▸ **What to produce**
Repeat each line of the material below exactly as it appears, minus any pictures.

—————

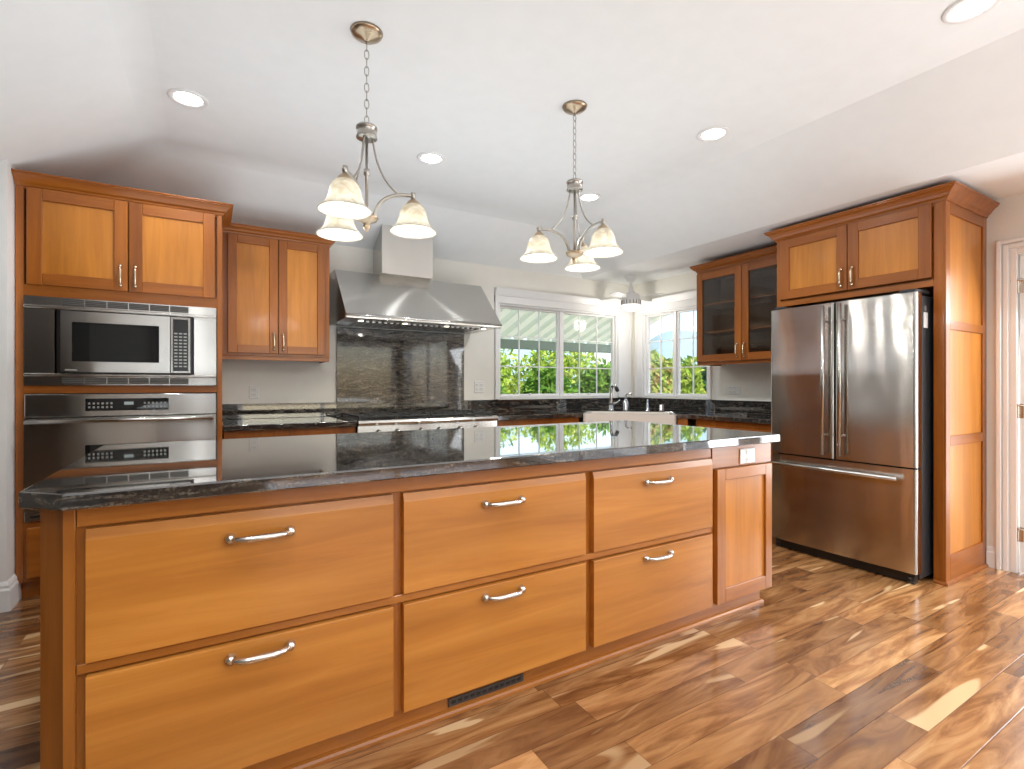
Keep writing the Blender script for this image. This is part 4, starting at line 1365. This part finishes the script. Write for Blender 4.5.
def bush(label, c, rad, n, mat, seed, group=None, leaf=0.085):
    t = thing('garden_shrub', label, 'shrub', (c[0], c[1], -0.12), 0, group)
    r = random.Random(seed)
    b = MB()
    for i in range(n):
        while True:
            p = Vector((r.uniform(-1, 1), r.uniform(-1, 1), r.uniform(-1, 1)))
            if 0.45 < p.length < 1: break
        bump = 1 + 0.16 * math.sin(5 * p.x + seed) * math.sin(4 * p.z + 2 * p.y)
        q = Vector((p.x * rad[0] * bump, p.y * rad[1] * bump, rad[2] * (1 + p.z * bump)))
        s = leaf * r.uniform(0.6, 1.3)
        d = Vector((r.gauss(0, 1), r.gauss(0, 1), r.gauss(0.3, 0.8))).normalized()
        u = d.orthogonal().normalized(); v = d.cross(u)
        a = r.uniform(0, 2 * PI)
        u, v = u * math.cos(a) + v * math.sin(a), v * math.cos(a) - u * math.sin(a)
        b.face([q - u * s, q + v * s * 0.4, q + u * s, q - v * s * 0.4])
    b.build('foliage', mat, t)
    b = MB()
    for i in range(7):
        a = 2 * PI * i / 7
        b.tube([(0.05 * math.cos(a), 0.05 * math.sin(a), 0), (rad[0] * 0.3 * math.cos(a), rad[1] * 0.3 * math.sin(a), rad[2] * 0.8), (rad[0] * 0.5 * math.cos(a), rad[1] * 0.5 * math.sin(a), rad[2] * 1.5)], [0.03, 0.02, 0.008], 6)
    b.build('stems', M_ground, t)
    return t


M_leaf1 = leaf_material('leaf_green', (0.036, 0.10, 0.016), (0.12, 0.26, 0.04), (0.28, 0.42, 0.08))
M_leaf2 = leaf_material('leaf_yellow_green', (0.10, 0.22, 0.03), (0.32, 0.44, 0.06), (0.55, 0.60, 0.15))
M_leaf3 = leaf_material('leaf_reddish', (0.12, 0.26, 0.04), (0.38, 0.46, 0.11), (0.60, 0.36, 0.22))
M_leaf4 = leaf_material('leaf_dark', (0.025, 0.08, 0.032), (0.056, 0.16, 0.064), (0.13, 0.27, 0.13))
bush('dark green shrub at the left end of the back window view', (4.2, 8.4), (0.72, 0.5, 0.90), 3600, M_leaf1, 1)
bush('green shrub below the middle of the back window view', (5.95, 8.5), (0.72, 0.5, 0.88), 3600, M_leaf1, 2)
bush('green shrub at the corner post side of the back window view', (7.7, 8.9), (0.70, 0.5, 0.92), 3600, M_leaf1, 3)
bush('bright yellow-green shrub behind the left half of the back window', (5.2, 10.4), (1.15, 0.8, 1.24), 4200, M_leaf2, 4)
bush('bright yellow-green shrub behind the right half of the back window', (8.1, 11.0), (1.3, 0.8, 1.28), 4200, M_leaf2, 5)
bush('reddish yellow shrub filling the left sash of the side window', (7.3, 6.9), (0.46, 0.45, 0.96), 3600, M_leaf3, 6)
bush('yellow-green shrub in the middle of the side window', (8.35, 7.1), (0.45, 0.42, 0.98), 3200, M_leaf2, 7)
bush('dark bluish green shrub at the right edge of the side window', (9.4, 7.2), (0.42, 0.42, 0.95), 3000, M_leaf4, 8)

—————

▸ **Task response**
Keep writing the Blender script for this image. This is part 4, starting at line 1365. This part finishes the script. Write for Blender 4.5.
def bush(label, c, rad, n, mat, seed, group=None, leaf=0.085):
    t = thing('garden_shrub', label, 'shrub', (c[0], c[1], -0.12), 0, group)
    r = random.Random(seed)
    b = MB()
    for i in range(n):
        while True:
            p = Vector((r.uniform(-1, 1), r.uniform(-1, 1), r.uniform(-1, 1)))
            if 0.45 < p.length < 1: break
        bump = 1 + 0.16 * math.sin(5 * p.x + seed) * math.sin(4 * p.z + 2 * p.y)
        q = Vector((p.x * rad[0] * bump, p.y * rad[1] * bump, rad[2] * (1 + p.z * bump)))
        s = leaf * r.uniform(0.6, 1.3)
        d = Vector((r.gauss(0, 1), r.gauss(0, 1), r.gauss(0.3, 0.8))).normalized()
        u = d.orthogonal().normalized(); v = d.cross(u)
        a = r.uniform(0, 2 * PI)
        u, v = u * math.cos(a) + v * math.sin(a), v * math.cos(a) - u * math.sin(a)
        b.face([q - u * s, q + v * s * 0.4, q + u * s, q - v * s * 0.4])
    b.build('foliage', mat, t)
    b = MB()
    for i in range(7):
        a = 2 * PI * i / 7
        b.tube([(0.05 * math.cos(a), 0.05 * math.sin(a), 0), (rad[0] * 0.3 * math.cos(a), rad[1] * 0.3 * math.sin(a), rad[2] * 0.8), (rad[0] * 0.5 * math.cos(a), rad[1] * 0.5 * math.sin(a), rad[2] * 1.5)], [0.03, 0.02, 0.008], 6)
    b.build('stems', M_ground, t)
    return t


M_leaf1 = leaf_material('leaf_green', (0.036, 0.10, 0.016), (0.12, 0.26, 0.04), (0.28, 0.42, 0.08))
M_leaf2 = leaf_material('leaf_yellow_green', (0.10, 0.22, 0.03), (0.32, 0.44, 0.06), (0.55, 0.60, 0.15))
M_leaf3 = leaf_material('leaf_reddish', (0.12, 0.26, 0.04), (0.38, 0.46, 0.11), (0.60, 0.36, 0.22))
M_leaf4 = leaf_material('leaf_dark', (0.025, 0.08, 0.032), (0.056, 0.16, 0.064), (0.13, 0.27, 0.13))
bush('dark green shrub at the left end of the back window view', (4.2, 8.4), (0.72, 0.5, 0.90), 3600, M_leaf1, 1)
bush('green shrub below the middle of the back window view', (5.95, 8.5), (0.72, 0.5, 0.88), 3600, M_leaf1, 2)
bush('green shrub at the corner post side of the back window view', (7.7, 8.9), (0.70, 0.5, 0.92), 3600, M_leaf1, 3)
bush('bright yellow-green shrub behind the left half of the back window', (5.2, 10.4), (1.15, 0.8, 1.24), 4200, M_leaf2, 4)
bush('bright yellow-green shrub behind the right half of the back window', (8.1, 11.0), (1.3, 0.8, 1.28), 4200, M_leaf2, 5)
bush('reddish yellow shrub filling the left sash of the side window', (7.3, 6.9), (0.46, 0.45, 0.96), 3600, M_leaf3, 6)
bush('yellow-green shrub in the middle of the side window', (8.35, 7.1), (0.45, 0.42, 0.98), 3200, M_leaf2, 7)
bush('dark bluish green shrub at the right edge of the side window', (9.4, 7.2), (0.42, 0.42, 0.95), 3000, M_leaf4, 8)